Material provided>

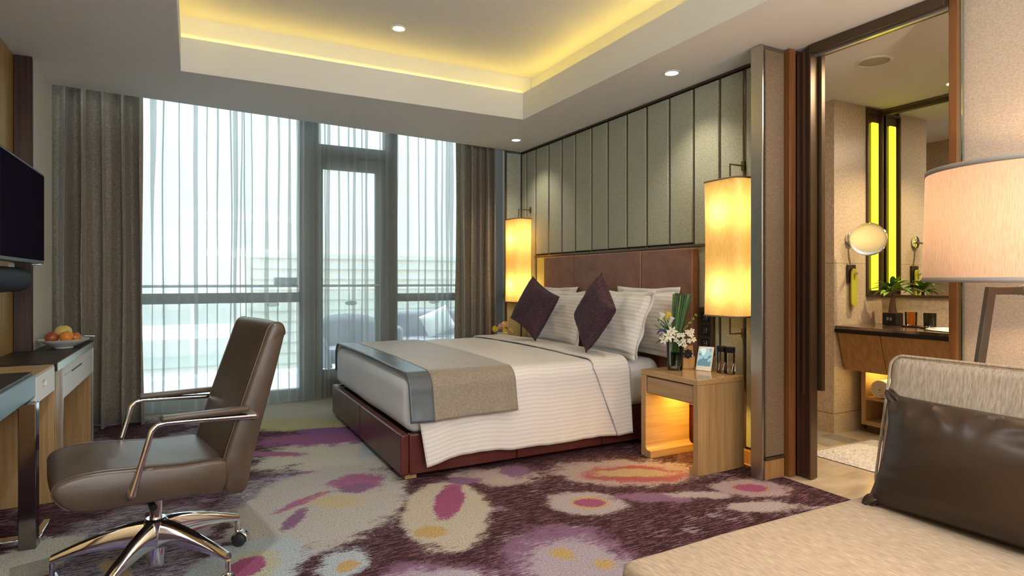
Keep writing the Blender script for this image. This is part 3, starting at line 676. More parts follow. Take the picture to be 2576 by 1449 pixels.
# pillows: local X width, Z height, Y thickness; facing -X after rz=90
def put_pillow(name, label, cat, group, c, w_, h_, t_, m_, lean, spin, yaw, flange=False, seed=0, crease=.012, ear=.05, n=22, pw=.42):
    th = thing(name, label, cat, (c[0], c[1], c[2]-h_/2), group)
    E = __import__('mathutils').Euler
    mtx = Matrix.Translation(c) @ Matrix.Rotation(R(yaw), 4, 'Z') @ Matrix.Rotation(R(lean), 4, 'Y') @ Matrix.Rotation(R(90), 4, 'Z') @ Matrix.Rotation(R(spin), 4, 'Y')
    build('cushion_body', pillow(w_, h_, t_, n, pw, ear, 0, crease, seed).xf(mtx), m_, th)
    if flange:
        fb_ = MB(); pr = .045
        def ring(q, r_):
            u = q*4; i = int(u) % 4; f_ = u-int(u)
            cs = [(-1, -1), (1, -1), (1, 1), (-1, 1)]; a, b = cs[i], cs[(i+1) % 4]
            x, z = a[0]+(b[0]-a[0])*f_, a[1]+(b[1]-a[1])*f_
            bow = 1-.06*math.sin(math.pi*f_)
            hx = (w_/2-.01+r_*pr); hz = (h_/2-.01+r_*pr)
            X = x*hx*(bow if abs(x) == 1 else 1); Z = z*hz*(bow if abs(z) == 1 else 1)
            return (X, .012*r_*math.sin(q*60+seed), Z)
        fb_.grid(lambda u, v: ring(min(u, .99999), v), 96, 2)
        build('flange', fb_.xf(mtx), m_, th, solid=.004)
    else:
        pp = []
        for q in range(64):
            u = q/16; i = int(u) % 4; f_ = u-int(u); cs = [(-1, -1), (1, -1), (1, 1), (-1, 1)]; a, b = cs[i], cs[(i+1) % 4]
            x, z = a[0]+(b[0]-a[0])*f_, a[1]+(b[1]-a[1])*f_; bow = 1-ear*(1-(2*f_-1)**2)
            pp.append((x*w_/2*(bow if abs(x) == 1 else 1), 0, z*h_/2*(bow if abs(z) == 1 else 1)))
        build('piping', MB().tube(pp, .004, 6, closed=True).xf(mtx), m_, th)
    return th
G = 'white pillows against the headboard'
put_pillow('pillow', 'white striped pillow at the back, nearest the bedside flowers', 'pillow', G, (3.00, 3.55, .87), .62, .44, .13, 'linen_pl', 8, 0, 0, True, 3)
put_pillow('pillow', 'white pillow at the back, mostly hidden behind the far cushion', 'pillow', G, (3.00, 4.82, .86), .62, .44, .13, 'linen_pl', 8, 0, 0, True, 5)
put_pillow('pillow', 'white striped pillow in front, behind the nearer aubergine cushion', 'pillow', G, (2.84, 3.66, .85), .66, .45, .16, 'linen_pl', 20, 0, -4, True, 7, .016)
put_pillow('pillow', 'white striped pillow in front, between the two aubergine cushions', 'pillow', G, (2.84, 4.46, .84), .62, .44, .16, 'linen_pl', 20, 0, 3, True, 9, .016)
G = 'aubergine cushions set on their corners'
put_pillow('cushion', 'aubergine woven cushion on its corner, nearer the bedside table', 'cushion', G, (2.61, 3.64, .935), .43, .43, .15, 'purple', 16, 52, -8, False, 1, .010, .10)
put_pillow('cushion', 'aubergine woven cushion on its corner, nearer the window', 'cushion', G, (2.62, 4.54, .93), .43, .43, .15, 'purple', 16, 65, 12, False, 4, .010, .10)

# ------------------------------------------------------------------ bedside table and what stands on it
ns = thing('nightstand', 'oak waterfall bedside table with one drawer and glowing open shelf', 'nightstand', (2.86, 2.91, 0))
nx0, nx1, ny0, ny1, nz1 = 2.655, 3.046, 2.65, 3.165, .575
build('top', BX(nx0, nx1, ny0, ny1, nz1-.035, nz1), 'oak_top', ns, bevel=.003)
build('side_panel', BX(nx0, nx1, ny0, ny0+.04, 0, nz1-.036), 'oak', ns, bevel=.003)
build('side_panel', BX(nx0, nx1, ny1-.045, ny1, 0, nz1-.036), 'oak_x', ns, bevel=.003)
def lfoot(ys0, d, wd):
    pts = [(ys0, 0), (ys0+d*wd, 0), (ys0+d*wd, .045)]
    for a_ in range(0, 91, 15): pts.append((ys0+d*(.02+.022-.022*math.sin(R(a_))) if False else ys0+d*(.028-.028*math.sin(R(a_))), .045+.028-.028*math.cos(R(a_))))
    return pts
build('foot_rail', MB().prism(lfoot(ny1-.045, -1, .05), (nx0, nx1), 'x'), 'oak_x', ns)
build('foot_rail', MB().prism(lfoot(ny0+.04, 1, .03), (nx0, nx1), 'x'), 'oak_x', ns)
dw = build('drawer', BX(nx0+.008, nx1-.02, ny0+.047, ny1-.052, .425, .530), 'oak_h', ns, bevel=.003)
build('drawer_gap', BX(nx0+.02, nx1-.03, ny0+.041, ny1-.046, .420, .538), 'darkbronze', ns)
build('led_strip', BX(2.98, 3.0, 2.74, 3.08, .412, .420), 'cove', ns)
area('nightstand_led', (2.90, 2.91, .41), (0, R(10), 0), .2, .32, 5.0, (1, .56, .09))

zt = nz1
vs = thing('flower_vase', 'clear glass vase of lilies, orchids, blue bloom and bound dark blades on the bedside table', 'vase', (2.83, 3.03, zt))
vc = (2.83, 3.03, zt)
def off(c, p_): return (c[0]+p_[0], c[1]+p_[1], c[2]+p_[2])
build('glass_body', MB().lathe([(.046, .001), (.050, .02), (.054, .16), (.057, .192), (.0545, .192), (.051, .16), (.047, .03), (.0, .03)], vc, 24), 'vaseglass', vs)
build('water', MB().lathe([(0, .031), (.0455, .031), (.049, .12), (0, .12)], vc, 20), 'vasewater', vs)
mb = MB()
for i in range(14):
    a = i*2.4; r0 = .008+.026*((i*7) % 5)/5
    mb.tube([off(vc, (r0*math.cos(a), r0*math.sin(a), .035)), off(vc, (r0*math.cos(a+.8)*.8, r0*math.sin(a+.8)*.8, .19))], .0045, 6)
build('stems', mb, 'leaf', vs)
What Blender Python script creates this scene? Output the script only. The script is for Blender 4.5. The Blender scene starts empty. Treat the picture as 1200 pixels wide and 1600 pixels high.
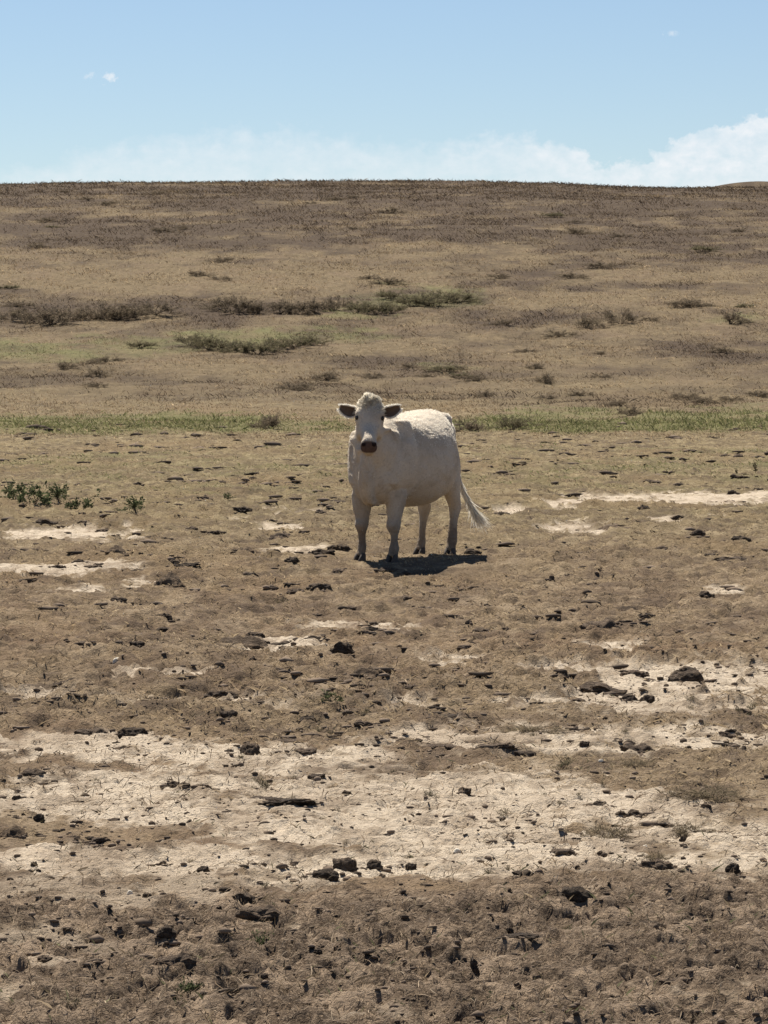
--
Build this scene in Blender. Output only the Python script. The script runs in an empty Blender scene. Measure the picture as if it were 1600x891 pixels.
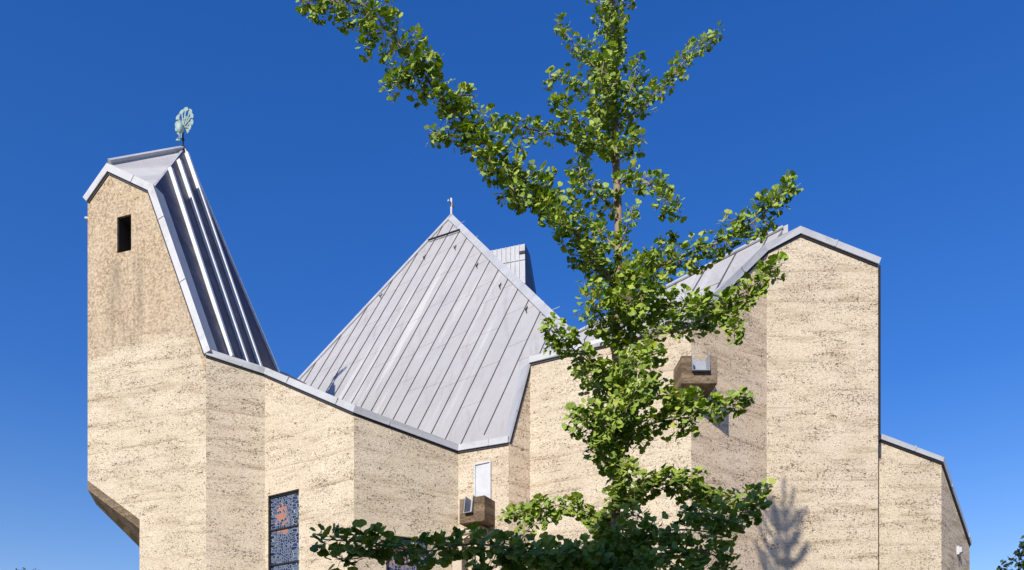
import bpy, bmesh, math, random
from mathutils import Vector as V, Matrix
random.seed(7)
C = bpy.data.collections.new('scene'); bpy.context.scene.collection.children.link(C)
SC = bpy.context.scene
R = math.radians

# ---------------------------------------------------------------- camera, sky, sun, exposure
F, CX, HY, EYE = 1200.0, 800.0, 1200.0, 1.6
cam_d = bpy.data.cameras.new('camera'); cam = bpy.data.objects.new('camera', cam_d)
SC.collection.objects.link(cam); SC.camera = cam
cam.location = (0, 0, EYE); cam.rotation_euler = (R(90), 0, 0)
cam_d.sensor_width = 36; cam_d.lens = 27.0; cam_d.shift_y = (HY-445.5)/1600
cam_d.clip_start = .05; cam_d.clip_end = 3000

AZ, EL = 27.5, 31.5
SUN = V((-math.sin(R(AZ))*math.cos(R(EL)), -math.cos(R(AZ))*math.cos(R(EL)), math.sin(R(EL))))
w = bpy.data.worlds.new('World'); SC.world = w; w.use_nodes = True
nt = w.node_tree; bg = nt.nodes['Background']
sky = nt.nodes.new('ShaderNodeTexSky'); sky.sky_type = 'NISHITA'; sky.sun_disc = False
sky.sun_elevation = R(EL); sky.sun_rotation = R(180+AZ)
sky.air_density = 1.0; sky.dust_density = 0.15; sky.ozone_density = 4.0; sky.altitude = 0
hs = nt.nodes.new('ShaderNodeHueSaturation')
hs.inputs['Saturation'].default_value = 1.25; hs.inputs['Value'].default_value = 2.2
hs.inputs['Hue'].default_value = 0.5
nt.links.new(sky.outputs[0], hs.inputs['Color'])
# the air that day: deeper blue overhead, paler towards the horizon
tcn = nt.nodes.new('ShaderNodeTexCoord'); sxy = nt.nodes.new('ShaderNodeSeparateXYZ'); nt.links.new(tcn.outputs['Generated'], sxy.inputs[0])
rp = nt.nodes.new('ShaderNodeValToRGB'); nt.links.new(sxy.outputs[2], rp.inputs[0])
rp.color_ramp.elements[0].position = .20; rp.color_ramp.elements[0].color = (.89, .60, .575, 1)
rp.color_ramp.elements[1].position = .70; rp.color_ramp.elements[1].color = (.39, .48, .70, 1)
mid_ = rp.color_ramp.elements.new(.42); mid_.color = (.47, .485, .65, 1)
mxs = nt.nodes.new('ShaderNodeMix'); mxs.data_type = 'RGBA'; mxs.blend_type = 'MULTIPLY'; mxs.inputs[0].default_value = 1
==
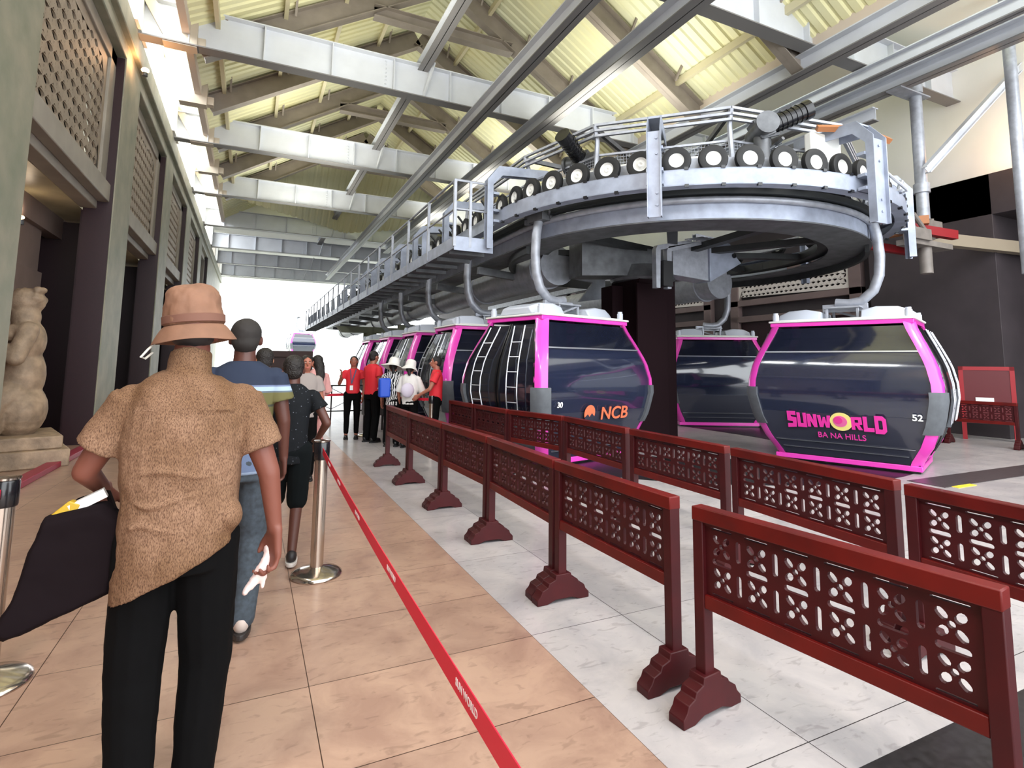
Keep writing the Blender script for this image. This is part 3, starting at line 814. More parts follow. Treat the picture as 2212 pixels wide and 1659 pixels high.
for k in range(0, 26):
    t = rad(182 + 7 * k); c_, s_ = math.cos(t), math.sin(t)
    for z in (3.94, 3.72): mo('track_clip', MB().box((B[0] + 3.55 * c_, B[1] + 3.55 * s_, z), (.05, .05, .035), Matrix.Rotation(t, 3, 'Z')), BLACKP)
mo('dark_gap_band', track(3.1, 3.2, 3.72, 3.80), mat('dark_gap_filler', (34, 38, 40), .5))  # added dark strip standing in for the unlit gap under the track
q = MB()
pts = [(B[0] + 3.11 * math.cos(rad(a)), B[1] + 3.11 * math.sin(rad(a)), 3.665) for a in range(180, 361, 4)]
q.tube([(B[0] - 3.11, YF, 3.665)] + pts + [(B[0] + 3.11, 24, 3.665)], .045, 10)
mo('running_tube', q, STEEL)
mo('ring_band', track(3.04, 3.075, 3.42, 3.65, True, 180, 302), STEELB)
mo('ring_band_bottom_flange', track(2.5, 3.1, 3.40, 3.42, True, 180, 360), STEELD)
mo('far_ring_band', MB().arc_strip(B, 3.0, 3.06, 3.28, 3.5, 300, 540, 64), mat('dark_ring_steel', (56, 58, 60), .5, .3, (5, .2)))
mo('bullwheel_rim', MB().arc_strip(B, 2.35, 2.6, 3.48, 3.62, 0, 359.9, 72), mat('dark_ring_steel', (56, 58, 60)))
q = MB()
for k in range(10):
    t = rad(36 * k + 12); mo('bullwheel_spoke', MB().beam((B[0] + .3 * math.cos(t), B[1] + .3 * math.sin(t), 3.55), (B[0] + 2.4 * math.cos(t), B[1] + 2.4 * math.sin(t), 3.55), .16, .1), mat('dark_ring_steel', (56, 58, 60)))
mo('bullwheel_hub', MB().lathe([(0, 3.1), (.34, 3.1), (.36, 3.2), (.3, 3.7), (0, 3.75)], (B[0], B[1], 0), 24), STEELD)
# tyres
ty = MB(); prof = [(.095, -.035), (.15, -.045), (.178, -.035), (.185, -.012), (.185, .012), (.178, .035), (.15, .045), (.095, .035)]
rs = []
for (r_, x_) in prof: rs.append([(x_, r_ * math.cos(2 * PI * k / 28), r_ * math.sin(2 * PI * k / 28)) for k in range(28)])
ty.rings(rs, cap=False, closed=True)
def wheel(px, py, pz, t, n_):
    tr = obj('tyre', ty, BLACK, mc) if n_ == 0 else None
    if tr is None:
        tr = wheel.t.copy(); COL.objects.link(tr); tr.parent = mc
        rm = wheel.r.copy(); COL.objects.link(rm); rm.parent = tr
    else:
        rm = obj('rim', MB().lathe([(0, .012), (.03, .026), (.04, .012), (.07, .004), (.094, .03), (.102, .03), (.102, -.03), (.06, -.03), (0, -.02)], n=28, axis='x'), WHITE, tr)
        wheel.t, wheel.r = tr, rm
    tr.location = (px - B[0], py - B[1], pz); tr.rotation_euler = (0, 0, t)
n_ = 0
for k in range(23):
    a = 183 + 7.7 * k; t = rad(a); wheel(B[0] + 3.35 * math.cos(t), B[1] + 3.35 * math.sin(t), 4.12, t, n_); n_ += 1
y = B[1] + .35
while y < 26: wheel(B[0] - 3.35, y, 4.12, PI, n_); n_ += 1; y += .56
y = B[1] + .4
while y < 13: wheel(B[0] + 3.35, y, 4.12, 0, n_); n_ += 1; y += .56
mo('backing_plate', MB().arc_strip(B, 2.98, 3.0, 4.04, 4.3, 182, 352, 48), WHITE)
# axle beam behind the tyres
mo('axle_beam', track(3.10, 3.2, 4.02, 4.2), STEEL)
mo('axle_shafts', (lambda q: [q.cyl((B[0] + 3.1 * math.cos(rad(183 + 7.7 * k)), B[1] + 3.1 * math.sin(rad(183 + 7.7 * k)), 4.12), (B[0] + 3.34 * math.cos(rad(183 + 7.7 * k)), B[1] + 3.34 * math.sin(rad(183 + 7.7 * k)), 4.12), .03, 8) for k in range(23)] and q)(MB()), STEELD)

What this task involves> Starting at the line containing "Build this scene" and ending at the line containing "R = math.radians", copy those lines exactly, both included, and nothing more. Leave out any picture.

Complete response>
Build this scene in Blender. Output only the Python script. The script runs in an empty Blender scene. Measure the picture as if it were 1600x891 pixels.
import bpy, bmesh, math, random
from mathutils import Vector as V, Matrix
random.seed(7)
C = bpy.data.collections.new('scene'); bpy.context.scene.collection.children.link(C)
SC = bpy.context.scene
R = math.radians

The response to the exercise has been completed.